Big Brother is watching. That statement is not an exaggeration — anymore. When Ed Snowden exposed classified documents, most people were astonished to find out just how much access the National Security Agency has to email and phone records of everyday citizens. Since Snowden leaked the documents, an ongoing debate about surveillance and privacy has been the background music to civil liberties. Even local communities where technology permits the police to indiscriminately gather data are talking.
As technology changes the balance between the citizen and state, the government and law enforcement increases their access to our privacy activities, and civil liberties are threatened.
Everything from constitutional rights, crime-fighting, and national security have been invoked in the legal doctrines post 9/11. Law enforcement has access to electronic records which even includes the ubiquitous cellphone.
Post 9/11
Following 9/11 New York City rushed to develop the most sophisticated networks in America. Since then the NYPD has expanded the use and permit local precinct commanders to use the high-tech tools which were meant for counterterrorism measures.
Paul Browne, an NYPD spokesman, said, “The technology was engineered with a sense of urgency following 9/11 but has applications to crime fighting.”

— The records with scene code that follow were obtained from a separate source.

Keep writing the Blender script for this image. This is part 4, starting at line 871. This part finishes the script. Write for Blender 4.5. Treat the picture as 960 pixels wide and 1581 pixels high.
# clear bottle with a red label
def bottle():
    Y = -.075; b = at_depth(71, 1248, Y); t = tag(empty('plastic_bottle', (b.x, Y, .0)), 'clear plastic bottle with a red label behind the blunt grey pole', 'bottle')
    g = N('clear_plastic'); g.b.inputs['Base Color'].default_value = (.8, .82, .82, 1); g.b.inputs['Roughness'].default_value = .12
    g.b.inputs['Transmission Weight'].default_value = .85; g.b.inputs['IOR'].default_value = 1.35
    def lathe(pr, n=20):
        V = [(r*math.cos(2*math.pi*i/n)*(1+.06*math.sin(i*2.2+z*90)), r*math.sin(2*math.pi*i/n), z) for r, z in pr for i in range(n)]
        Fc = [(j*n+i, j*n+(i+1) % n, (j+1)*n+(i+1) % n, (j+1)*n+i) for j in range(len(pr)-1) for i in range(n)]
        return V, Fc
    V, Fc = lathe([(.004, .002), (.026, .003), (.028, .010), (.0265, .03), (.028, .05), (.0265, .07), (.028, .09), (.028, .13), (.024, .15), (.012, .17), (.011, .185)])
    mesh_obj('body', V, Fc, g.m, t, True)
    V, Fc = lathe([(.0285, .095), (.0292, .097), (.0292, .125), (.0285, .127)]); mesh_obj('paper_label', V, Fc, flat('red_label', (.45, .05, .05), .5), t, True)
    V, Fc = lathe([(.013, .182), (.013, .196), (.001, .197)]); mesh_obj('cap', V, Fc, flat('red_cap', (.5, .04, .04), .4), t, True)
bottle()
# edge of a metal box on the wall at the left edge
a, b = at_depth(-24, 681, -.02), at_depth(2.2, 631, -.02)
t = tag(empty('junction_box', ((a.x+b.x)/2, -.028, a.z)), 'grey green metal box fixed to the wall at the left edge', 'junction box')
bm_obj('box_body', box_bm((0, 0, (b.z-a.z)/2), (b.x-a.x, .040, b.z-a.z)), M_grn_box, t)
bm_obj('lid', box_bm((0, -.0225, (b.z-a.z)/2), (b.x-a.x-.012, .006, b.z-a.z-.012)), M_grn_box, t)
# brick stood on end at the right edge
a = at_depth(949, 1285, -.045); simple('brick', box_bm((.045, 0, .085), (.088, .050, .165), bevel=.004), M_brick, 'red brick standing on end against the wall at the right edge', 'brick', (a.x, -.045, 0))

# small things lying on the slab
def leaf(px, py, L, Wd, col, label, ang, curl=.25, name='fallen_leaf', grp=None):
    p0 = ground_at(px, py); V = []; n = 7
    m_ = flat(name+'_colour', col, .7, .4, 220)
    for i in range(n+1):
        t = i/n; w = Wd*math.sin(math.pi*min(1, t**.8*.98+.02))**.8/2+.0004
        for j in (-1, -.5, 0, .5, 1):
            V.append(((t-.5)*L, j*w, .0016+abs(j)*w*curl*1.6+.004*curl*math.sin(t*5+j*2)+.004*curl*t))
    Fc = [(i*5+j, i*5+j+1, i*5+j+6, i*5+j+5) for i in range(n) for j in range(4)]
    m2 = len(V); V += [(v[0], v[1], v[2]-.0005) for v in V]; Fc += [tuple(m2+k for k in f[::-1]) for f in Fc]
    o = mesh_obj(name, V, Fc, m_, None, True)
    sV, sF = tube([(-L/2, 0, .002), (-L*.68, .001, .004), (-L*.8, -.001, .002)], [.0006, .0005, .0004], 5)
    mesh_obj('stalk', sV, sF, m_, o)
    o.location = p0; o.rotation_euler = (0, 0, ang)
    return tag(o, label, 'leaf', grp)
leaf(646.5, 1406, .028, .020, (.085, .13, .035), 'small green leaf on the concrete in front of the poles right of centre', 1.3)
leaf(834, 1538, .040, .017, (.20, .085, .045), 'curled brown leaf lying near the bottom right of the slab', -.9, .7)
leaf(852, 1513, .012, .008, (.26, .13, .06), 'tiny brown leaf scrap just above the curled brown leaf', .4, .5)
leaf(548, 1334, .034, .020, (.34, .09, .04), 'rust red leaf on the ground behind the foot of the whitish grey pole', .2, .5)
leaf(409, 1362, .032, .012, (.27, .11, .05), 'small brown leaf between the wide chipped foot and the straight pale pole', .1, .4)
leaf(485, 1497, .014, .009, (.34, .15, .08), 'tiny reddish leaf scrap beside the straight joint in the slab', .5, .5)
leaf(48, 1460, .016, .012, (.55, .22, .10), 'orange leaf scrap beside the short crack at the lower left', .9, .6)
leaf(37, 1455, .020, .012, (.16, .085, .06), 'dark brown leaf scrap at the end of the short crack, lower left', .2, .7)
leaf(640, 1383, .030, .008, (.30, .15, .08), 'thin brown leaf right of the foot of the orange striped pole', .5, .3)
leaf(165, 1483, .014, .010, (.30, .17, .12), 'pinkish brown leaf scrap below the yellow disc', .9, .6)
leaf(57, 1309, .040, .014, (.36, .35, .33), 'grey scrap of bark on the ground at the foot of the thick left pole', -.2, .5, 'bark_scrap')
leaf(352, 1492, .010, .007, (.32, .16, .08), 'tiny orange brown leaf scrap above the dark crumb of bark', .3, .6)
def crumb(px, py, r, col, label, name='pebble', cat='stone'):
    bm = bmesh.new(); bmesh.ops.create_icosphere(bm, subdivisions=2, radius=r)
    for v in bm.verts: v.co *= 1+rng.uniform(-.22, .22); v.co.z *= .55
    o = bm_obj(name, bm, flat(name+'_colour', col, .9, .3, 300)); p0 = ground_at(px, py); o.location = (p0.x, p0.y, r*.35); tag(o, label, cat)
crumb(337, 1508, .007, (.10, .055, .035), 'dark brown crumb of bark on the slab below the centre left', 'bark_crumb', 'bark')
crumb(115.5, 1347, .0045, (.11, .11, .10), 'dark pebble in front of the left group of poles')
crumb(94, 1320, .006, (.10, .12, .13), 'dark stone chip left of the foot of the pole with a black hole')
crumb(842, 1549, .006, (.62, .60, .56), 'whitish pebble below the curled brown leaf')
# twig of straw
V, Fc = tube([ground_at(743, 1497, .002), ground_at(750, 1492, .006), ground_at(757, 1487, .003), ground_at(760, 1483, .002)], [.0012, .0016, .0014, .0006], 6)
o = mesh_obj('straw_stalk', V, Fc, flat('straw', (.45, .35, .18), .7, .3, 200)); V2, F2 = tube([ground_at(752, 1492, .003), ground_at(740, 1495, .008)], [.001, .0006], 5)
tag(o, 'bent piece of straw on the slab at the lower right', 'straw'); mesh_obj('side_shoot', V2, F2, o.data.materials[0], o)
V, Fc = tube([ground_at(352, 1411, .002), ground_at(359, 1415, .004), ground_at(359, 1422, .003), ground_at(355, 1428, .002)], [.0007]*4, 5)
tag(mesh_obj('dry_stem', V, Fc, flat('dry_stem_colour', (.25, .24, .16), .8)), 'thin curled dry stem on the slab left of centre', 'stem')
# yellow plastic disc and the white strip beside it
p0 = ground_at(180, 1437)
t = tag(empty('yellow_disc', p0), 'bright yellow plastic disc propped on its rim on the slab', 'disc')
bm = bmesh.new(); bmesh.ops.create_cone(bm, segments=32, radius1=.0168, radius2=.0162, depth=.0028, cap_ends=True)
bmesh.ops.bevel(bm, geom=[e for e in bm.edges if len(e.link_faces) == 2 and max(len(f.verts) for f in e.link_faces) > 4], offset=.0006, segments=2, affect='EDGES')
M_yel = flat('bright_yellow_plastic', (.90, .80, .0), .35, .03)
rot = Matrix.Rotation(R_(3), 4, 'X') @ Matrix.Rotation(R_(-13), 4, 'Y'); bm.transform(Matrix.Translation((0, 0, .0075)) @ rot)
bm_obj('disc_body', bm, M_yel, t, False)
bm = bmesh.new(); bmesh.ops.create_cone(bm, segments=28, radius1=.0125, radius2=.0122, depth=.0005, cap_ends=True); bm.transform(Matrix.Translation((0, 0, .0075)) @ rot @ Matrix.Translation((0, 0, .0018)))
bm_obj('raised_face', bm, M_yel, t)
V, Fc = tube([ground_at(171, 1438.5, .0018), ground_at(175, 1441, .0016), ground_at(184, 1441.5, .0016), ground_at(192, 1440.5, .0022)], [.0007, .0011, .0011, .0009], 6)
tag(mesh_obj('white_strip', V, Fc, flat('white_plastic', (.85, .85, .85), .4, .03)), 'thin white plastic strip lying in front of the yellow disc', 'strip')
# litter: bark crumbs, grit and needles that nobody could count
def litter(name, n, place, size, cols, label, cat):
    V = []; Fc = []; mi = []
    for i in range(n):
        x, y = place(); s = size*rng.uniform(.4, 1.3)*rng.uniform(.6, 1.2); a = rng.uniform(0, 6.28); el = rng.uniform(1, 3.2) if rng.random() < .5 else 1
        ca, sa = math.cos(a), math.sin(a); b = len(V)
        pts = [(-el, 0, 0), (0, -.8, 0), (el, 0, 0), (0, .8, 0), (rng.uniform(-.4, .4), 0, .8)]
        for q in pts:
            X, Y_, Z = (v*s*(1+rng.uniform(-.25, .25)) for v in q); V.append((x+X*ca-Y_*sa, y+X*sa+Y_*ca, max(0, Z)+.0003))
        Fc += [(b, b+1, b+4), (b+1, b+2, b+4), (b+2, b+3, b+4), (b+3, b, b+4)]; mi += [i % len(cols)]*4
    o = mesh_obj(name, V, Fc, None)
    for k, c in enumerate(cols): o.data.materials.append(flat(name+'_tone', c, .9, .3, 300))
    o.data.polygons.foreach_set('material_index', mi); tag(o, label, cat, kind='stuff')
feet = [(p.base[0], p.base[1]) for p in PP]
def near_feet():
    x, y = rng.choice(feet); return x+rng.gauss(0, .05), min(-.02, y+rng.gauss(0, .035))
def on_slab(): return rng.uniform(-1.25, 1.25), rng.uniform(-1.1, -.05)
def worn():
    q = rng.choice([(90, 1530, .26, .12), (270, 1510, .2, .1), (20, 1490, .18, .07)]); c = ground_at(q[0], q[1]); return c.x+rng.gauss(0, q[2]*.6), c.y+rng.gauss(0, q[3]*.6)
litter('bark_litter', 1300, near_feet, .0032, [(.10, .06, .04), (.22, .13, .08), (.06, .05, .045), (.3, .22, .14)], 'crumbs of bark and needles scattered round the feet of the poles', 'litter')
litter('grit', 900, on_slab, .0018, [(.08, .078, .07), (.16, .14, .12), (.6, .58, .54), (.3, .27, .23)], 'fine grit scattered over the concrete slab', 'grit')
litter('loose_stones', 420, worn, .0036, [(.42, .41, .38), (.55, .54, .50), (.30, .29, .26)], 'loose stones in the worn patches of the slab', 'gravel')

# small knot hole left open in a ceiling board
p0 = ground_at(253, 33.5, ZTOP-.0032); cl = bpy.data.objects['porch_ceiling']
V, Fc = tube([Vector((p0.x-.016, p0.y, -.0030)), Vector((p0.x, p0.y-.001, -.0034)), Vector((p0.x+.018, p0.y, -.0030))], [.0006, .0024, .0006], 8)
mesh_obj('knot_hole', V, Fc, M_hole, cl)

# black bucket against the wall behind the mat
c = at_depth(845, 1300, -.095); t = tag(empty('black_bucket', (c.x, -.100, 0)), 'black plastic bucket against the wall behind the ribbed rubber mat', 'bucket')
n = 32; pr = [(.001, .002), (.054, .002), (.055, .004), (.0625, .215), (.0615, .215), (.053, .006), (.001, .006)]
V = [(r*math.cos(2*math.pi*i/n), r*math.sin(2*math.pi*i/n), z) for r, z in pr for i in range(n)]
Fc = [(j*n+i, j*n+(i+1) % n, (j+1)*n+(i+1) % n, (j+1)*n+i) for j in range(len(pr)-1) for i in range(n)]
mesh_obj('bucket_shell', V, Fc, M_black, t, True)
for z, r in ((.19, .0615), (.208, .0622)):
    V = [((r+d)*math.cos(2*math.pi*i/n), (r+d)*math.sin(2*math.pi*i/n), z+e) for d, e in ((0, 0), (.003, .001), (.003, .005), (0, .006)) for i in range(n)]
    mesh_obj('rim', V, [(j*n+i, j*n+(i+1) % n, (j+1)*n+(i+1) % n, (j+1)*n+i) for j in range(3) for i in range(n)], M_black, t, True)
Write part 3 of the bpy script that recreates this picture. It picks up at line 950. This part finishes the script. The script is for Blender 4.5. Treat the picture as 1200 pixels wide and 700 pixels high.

New York is one of few large American cities which developed broad surveillance networks in recent years. Using federal funding the city’s web was modeled after London’s “Ring of Steel,” the most extensive surveillance camera network globally.
Despite being built with Homeland Security grants, there are no legal restrictions against using the surveillance network to fight traditional crime. The system’s scope and sophistication worry many people.
“There is no outside monitoring of the system at all,” points out Christopher Dunn, associate legal director of New York’s Civil Liberties Union. The group filed a lawsuit claiming the police violated religious freedoms by using the surveillance apparatus to monitor Muslim communities.
Domain Awareness System
The NYPD has introduced “Domain Awareness System,” DAS, which was developed in partnership with Microsoft and funded by U.S. Homeland Security grants.
Coming to over $230 million, the system’s software connects the NYPD’s resources such as surveillance cameras, license scanners, and radiation sensors to 911 calls, criminal records, and other city databases. The information is displayed on a user-friendly interface. Access was initially limited to desktops located in select precinct houses, but now mobile terminals are in each of the city’s 76 precincts, patrol cars and even beat cops with a cell phone or tablet.
License Plate Readers
Deploying over one hundred license plate readers on city bridges, tunnels and traffic lights, every car that moves into, or out of, the city is captured photographically. The city’s plans call for an increase in the readers to over 200 with another 100 being attached to squad cars’ hoods. According to Browne NYPD’s database contains information on more than 16 million license plates.
Civil liberties attorneys see the system as tantamount to bypassing the Fourth Amendment.
“An inclusive license-plate reader is the same thing as attaching police GPS devices to civilian vehicles as the system permits law enforcement to follow movements citywide,” said a spokesman for the NYCLU. “The public would never stand for routine GPS tracking by law enforcement, but this system is pushing us that direction.”